The records below hold a stretch from the line with "while len(el)>1:el.remove(el[-1])" through the line with "e=el.new(z/3);e.color=(*c,1)"; return exactly those lines, ends included, and nothing more.

Scripts that build scenes

⁂

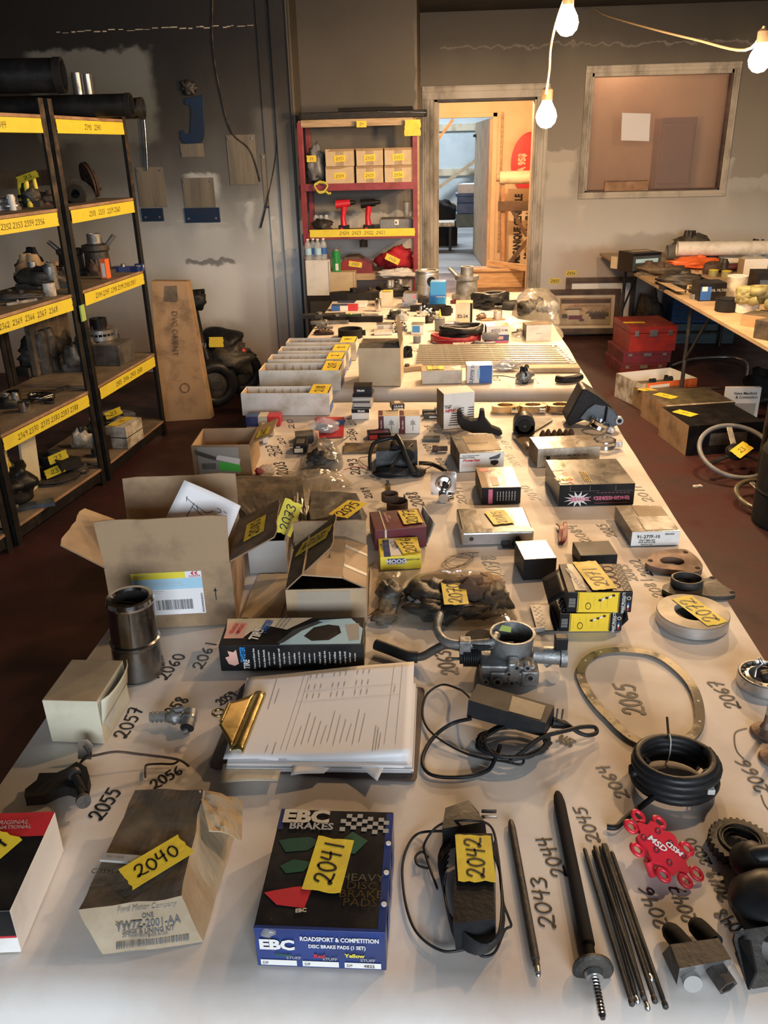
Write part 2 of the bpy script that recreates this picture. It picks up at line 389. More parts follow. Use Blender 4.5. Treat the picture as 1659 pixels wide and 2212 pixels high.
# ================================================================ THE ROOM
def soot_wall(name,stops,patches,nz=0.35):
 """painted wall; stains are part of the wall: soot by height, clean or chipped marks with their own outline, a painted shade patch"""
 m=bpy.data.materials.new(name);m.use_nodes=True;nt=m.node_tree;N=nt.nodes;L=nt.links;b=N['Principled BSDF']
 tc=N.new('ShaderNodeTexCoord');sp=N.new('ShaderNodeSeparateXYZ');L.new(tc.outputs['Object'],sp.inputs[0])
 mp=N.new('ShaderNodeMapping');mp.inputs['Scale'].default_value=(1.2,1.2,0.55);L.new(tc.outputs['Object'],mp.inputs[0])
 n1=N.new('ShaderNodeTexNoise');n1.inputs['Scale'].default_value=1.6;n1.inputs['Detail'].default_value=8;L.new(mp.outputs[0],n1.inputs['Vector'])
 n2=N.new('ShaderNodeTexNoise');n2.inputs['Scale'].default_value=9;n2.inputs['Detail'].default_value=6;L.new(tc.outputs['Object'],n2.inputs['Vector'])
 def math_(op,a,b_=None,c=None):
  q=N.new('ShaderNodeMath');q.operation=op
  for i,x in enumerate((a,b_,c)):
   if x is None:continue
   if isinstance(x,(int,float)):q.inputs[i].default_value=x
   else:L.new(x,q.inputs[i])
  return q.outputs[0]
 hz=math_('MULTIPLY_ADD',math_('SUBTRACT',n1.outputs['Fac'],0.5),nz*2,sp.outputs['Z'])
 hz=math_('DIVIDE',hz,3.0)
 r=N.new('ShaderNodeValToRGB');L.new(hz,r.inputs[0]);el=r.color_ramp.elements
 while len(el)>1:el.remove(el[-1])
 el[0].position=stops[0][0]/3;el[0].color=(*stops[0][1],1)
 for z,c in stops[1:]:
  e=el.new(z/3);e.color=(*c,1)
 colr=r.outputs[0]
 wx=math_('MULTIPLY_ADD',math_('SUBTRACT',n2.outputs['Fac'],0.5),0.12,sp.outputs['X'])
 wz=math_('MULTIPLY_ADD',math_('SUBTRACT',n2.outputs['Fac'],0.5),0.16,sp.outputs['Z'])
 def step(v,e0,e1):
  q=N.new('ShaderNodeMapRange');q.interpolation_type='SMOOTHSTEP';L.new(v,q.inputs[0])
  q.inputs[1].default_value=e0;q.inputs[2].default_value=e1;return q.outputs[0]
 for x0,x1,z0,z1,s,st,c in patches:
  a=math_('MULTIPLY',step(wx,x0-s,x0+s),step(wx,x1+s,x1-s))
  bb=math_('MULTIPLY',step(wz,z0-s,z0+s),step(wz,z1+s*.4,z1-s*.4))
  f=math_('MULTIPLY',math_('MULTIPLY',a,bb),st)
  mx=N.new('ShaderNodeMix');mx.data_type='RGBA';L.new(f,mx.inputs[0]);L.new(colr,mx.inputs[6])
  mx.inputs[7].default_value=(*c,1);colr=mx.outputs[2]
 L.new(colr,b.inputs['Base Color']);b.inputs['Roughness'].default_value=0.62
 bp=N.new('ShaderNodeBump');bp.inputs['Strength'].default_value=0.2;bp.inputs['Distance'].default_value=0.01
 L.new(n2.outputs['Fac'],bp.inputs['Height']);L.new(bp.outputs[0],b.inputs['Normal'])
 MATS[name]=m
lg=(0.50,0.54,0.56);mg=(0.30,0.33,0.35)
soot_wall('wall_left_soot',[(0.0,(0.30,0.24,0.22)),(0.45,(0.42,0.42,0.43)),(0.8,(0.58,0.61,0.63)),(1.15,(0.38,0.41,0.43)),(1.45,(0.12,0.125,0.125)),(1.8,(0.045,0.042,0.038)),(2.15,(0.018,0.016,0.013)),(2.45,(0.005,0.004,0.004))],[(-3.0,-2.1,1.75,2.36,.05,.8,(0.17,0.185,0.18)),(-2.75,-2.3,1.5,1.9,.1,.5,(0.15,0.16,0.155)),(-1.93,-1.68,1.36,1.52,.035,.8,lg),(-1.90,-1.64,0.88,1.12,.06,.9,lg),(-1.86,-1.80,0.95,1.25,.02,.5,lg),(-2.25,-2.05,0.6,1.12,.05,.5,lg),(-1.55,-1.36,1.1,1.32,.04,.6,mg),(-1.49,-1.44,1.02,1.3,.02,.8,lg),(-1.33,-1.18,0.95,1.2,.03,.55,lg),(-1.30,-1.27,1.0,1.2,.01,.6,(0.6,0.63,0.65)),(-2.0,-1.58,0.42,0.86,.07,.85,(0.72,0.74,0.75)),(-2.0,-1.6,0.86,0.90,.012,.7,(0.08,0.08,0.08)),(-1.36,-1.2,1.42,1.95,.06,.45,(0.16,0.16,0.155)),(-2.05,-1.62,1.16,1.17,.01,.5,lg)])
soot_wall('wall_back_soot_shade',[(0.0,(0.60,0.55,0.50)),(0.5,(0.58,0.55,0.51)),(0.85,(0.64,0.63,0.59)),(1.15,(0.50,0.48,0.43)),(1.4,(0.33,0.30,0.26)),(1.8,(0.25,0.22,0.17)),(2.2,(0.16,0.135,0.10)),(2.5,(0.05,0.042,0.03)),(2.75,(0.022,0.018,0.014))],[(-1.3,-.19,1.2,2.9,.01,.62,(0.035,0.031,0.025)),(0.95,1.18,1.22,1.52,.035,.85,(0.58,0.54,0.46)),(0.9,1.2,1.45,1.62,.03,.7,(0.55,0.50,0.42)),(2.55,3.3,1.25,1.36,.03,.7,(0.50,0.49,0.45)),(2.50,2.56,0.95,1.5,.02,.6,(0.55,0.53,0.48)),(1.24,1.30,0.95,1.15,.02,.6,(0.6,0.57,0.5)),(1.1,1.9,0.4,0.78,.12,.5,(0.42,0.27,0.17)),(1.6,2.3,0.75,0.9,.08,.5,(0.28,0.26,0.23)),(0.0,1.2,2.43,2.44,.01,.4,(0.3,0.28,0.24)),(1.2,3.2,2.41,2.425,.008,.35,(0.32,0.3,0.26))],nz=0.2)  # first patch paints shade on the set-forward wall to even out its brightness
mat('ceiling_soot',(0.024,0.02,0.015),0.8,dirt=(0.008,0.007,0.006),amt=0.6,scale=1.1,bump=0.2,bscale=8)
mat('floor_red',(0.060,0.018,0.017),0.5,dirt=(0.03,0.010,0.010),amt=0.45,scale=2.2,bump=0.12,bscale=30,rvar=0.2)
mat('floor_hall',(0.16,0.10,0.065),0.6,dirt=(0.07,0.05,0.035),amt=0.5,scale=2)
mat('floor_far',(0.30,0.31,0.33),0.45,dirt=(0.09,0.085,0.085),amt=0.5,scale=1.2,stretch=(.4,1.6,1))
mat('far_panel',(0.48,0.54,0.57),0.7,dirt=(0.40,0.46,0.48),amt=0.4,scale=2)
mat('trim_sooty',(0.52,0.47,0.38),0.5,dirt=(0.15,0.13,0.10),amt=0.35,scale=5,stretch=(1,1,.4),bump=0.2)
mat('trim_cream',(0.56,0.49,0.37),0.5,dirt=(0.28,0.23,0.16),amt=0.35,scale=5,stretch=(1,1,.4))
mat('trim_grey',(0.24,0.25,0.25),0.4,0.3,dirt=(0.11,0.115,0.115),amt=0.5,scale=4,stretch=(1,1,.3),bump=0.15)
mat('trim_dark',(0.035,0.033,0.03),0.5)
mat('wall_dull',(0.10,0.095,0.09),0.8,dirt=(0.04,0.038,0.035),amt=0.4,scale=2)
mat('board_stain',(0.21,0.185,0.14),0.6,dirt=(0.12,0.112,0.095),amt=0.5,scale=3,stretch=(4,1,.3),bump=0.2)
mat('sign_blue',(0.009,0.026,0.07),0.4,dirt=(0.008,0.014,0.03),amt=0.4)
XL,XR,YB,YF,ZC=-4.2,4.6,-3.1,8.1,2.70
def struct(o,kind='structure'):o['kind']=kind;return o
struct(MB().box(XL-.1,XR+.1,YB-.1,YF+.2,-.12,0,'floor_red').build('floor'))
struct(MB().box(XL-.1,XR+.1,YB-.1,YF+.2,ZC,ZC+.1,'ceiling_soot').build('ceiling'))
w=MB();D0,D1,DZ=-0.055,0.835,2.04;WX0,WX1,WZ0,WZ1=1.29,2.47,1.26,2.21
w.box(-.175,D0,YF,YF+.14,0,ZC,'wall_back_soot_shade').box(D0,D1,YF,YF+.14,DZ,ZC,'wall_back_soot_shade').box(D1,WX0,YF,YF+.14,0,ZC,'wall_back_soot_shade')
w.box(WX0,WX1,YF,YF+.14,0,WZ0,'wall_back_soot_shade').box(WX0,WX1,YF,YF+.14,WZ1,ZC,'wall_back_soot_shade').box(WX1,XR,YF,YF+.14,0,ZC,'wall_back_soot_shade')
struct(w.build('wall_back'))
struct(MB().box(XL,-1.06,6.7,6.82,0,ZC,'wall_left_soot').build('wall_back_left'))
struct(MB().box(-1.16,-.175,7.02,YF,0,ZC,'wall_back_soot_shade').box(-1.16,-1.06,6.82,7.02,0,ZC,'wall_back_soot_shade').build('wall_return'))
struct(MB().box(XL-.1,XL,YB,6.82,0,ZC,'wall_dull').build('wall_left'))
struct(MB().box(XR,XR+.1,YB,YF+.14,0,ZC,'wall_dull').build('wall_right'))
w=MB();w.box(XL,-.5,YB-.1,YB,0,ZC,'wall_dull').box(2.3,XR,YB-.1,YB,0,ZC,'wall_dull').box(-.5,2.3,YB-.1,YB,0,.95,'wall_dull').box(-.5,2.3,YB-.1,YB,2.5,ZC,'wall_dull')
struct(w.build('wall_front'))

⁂

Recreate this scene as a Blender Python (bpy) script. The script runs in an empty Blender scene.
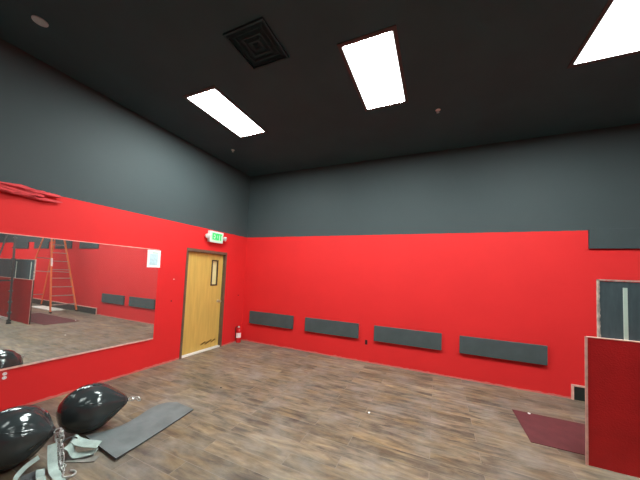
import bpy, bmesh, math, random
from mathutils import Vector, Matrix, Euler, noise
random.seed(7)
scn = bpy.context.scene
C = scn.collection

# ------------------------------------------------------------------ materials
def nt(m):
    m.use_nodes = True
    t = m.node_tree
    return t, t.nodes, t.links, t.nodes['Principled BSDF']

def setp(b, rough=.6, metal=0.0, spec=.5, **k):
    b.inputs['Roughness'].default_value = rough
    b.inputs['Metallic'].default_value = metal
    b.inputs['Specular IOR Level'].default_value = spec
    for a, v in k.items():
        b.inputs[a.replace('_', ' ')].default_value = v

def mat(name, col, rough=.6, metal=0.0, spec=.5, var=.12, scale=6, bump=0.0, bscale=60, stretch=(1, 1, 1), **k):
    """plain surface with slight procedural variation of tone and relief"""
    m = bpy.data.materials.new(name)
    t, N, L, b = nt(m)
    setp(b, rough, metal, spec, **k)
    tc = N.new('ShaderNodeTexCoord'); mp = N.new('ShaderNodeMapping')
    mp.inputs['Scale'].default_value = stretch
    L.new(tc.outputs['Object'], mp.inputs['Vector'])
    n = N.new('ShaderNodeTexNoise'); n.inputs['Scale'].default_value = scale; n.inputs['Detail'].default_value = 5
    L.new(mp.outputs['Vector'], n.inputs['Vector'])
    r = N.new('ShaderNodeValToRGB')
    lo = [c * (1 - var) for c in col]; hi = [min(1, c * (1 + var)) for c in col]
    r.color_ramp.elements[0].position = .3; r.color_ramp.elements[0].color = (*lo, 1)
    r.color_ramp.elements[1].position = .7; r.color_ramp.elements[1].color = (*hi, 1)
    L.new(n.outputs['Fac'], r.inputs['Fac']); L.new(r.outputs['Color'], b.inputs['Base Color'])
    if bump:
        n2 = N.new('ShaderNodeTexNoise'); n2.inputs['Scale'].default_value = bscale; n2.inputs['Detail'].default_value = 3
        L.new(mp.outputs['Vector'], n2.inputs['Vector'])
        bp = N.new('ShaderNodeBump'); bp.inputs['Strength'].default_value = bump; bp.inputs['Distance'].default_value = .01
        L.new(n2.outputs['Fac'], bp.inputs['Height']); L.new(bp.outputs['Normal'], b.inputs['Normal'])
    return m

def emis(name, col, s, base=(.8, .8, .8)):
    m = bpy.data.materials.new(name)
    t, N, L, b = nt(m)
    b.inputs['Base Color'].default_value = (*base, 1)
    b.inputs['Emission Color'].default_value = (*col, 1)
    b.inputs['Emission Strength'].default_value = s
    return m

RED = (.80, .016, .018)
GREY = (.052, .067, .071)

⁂

• **Complete response**
 while len(el)>1:el.remove(el[-1])
 el[0].position=stops[0][0]/3;el[0].color=(*stops[0][1],1)
 for z,c in stops[1:]:
  e=el.new(z/3);e.color=(*c,1)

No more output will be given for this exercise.